More attention to gifted and talented children, a greater use of IT in schools and a pledge to all London students to offer them artistic and sporting opportunities are also helping to personalise learning, while Bill Clark of Islington sees “the much closer partnership between the education authority and heads of schools” as one key to Islington’s success. “I think we’ve now got the culture right.”

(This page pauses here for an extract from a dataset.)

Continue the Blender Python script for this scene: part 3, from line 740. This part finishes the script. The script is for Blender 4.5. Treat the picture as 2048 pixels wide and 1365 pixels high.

Professor Kathryn Riley, of London university’s institute of education, an expert in urban schools who works closely with a number of London school improvement programmes, says this kind of detailed work changes both expectations and results. “What really enthuses teachers is collaborating and recognising how diversity can be a strength.” Schools in areas of high pupil mobility have also been heartened, she says, by looking more closely at their exam results and realising that they actually do well with those pupils they hang on to.

But she emphasises that effective school improvement takes time, resources and constant encouragement and focus. “A lot of good things are happening, but I’d say it is still very fragile. If you’re a head in this sort of challenging situation, no matter how good you are, you can never stop. You can’t say, ‘That’s the uniform sorted. Let’s move on to something else.’” Education chiefs in London are turning their attention to new areas - key stage 3 pupils, and the integration of children’s services - to keep standards rising, but they know that it will be statistically impossible to keep up the current rate of improvement, and that increasingly tough tasks lie ahead.

Meanwhile, London’s achievements are being trumpeted loudly by the Government in the run-up to the election. Schools standards minister Stephen Twigg said recently: “Our best urban schools are attracting international attention for leading school improvement.” He announced that the London Challenge strategy would be extended to primary schools.

But to those on the front line, government initiatives are seen as more supportive than central. “London schools are being transformed by London heads and teachers,” says Alan Wood. “And anyone else has to be very careful not to grab the credit.”

LONDON FACT FILE

* 51.7 per cent of 15-year-olds got five GCSEs at A*-C last year, up 1 percentage point.

* Two boroughs, Lewisham (up 6 percentage points) and Islington (up 7) are the fastest improving education authorities in England.

* Classroom teachers’ pay in inner London was pound;30,000 in 2002, nearly pound;6,000 more than in 1997.

* Number of teachers in London state schools in 2004 was 61,500 compared with 53,800 in 1997.

* Absence rate for London’s pupils was 7.83 per cent in 2004, down from 8.26 in 2003.